Students from the Faculties of Mathematics and Environment have been working together with real-world stakeholders to innovatively address problems facing Canadian communities. Participants in the Faculty of Environment’s Planning capstone course (PLAN 405) partnered with Math students in MTHEL 398 on semester-long projects that utilized their combined skills.
While students are still weeks away from finishing their projects, they have already built valuable relationships with each other and with external stakeholders, and learned how to take ideas from project proposal to reality.
Measuring Emergency Homelessness Response Policy in Canadian Cities: A Hybrid Human-Machine Learning Approach
Anna Chung (Planning), Linda Evans (Planning), Sameer Fettes (Computer Science), Kenya Miller (Planning), Paige Thompson (Planning)
Sameer Fettes first learned about the capstone course on LinkedIn, and decided to take it because he had deeply enjoyed doing interdisciplinary policy work at Environment and Climate Change Canada during a previous co-op term. His group’s project is focused on using machine learning to better understand a city’s homelessness policy, by analyzing a variety of documents including bylaws and local news stories. One of the goals of the project is to figure out whether it is possible to quantify the policy intensity of documents, to help researchers understand individual cities’ homelessness policies more quickly and in greater depth.

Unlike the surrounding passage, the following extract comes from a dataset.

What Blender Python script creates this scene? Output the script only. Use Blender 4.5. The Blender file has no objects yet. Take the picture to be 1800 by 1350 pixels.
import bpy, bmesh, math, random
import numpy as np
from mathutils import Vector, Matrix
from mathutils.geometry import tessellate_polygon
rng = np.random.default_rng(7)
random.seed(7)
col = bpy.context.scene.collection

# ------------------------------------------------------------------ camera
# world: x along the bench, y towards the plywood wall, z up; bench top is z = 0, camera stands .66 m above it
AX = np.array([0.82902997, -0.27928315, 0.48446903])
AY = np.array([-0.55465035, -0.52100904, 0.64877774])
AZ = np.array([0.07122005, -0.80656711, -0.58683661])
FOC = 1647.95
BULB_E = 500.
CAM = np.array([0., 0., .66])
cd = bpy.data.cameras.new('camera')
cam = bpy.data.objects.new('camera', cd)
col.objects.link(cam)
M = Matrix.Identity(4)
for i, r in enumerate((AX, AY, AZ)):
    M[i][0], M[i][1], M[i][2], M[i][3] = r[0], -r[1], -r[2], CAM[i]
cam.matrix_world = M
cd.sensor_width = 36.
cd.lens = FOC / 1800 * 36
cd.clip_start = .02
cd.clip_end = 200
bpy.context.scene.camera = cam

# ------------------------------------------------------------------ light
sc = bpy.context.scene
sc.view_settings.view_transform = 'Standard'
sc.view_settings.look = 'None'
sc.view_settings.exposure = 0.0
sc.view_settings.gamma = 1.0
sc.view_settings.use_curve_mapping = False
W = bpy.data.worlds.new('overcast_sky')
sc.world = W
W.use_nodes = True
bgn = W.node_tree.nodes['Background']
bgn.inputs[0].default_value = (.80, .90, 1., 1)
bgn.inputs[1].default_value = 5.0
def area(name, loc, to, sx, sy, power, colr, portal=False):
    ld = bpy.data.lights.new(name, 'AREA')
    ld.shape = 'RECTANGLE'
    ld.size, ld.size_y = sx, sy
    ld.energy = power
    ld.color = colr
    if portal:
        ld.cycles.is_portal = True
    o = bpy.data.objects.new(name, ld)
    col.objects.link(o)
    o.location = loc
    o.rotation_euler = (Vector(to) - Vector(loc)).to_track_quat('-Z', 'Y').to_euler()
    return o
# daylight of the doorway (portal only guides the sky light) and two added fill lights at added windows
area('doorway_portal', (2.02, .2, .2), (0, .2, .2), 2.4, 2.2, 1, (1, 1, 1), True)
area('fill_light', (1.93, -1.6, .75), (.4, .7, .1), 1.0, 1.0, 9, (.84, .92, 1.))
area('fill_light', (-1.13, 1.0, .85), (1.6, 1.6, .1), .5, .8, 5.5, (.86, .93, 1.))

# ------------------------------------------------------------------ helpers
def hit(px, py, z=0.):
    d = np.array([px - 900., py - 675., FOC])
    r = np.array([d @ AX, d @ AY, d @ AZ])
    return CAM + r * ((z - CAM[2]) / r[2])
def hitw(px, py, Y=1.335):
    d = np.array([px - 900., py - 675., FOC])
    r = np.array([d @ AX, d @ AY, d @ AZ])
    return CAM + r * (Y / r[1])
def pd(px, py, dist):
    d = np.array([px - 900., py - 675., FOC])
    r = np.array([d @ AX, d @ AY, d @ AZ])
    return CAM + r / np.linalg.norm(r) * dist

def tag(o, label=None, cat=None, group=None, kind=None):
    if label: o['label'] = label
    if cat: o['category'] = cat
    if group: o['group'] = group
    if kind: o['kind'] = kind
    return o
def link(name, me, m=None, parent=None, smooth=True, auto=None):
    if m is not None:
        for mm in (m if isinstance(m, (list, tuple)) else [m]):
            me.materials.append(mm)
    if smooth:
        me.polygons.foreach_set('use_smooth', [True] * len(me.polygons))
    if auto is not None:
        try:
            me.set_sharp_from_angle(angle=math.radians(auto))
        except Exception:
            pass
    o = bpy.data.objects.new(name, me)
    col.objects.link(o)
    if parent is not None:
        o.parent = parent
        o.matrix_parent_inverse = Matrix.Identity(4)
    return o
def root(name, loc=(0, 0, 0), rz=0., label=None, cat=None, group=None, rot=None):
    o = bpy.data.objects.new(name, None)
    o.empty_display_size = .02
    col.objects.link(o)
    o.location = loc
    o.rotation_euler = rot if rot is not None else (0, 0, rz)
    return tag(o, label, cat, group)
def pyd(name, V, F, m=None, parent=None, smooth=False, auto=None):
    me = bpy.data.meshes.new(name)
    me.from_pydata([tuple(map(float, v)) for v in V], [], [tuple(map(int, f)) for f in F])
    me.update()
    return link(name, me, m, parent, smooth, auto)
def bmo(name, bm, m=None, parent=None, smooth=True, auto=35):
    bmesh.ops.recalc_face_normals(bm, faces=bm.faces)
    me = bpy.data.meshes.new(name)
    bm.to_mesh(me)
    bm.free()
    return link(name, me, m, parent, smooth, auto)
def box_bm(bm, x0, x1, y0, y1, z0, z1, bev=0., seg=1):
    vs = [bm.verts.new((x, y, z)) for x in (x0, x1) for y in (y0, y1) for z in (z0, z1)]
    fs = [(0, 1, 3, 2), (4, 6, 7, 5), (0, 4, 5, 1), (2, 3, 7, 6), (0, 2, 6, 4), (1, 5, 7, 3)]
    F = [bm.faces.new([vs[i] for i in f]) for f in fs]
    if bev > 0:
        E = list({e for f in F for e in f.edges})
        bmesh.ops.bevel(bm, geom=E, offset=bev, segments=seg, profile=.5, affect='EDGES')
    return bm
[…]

L-R: Sameer Fettes, Paige Thompson, Anna Chung, Linda Evans, Kenya Miller
“We’ve been working with the Future Cities Institute to do a qualitative comparison of Toronto, Vancouver, and Montreal, in terms of what specific issues they experience and how they’re addressing them,” Fettes explains. “In our early proof of concept, it took about thirty minutes to analyze all 2500 documents from an existing policy database that was provided to us.” They are working on creating a method that can be reproduced with other cities, and expanded to analyze policy issues other than homelessness as well.
“Interdisciplinary classes like this are great for Math students, because they give us more opportunities to understand fields that really matter beyond tech, finance, and software engineering,” he says. “I have really enjoyed being in a class that doesn’t just talk about how to build things, but also about what you should build, and why you should do it.”
Building Independent Grant-Writing Capacity in Nunavut: A Structured AI-Assisted Proposal Tool
Maddie Berman (Planning), Brandon Fowler (Computer Science), Nicholas Kerr (Planning), Josh Ponte (Planning)
“I chose this project not only because of its relevance to my previous work, but also because I myself am also Indigenous,” says Brandon Fowler, a Computer Science student. His group was tasked with creating a culturally sensitive AI-powered grant proposal writing tool in partnership with the Nunavut Economic Developers Association (NEDA). The tool allows users to answer basic information about their grant proposal, then work alongside an AI agent to further refine their requirements to eventually generate a draft proposal that they can further refine and edit alongside the AI agent. “This project is important because it helps give self-sufficiency and economic autonomy to the communities of Nunavut,” he says.
L-R: Brandon Fowler, Maddie Berman, Josh Ponte, Nicholas Kerr
The students split up the work according to their skill sets – Fowler did most of the coding and AI research, whereas his Planning colleagues handled problem analysis, presentations, and other contextual concerns. “As computer scientists, it can be easy to overlook the benefits of working closely with people in other professions. If we don't it's easy to lose the perspective of the very non-technical users our solutions are designed to serve,” he reflects. “This project has given me a new perspective on interdisciplinary work, and how different disciplines are inherently required to come together to make new and exciting creations.”
Building an Energy Calculator for Kitchener Utilities
Tharun Abraham Aju (Statistics and Actuarial Science), Michael Glazyrin (Planning), Chloe McNabb (Geography & Environmental Management), Hayden Milne (Planning), Grace Keren Wang (Statistics), Andrew Wong (Planning)
Tharun Abraham Aju’s group has been working with the City of Kitchener all semester to improve their public-facing energy calculator. “It’s currently a very basic website where you input how much natural gas you use for heating, and it outputs a dollar amount,” he explains. “The problem is that there are many types of households, building materials and ages, and machines used to heat and cool homes, and all of these change the heating cost.” Aju’s group has been working to update the calculator accordingly, as well as introducing assessment for sustainability as well as cost.
“It’s been cool working with Kitchener Utilities,” Aju says. “We had several meetings where they helped us identify the needs of the project.” While he has been handling much of the technical side of the project – “It’s very Excel oriented” – his teammates have focused on researching the impact of different technologies and building conditions on energy use. “The research has been challenging, because often the papers are more qualitative than quantitative, not focused on thermodynamics or math” Distilling that research into usable equations has been challenging.
“We are moving away from an age in which every computer science student becomes a software engineer, so it makes sense to have exposure to other domains,” he says. “I would love to see similar courses partnering with other faculties on other interdisciplinary projects.”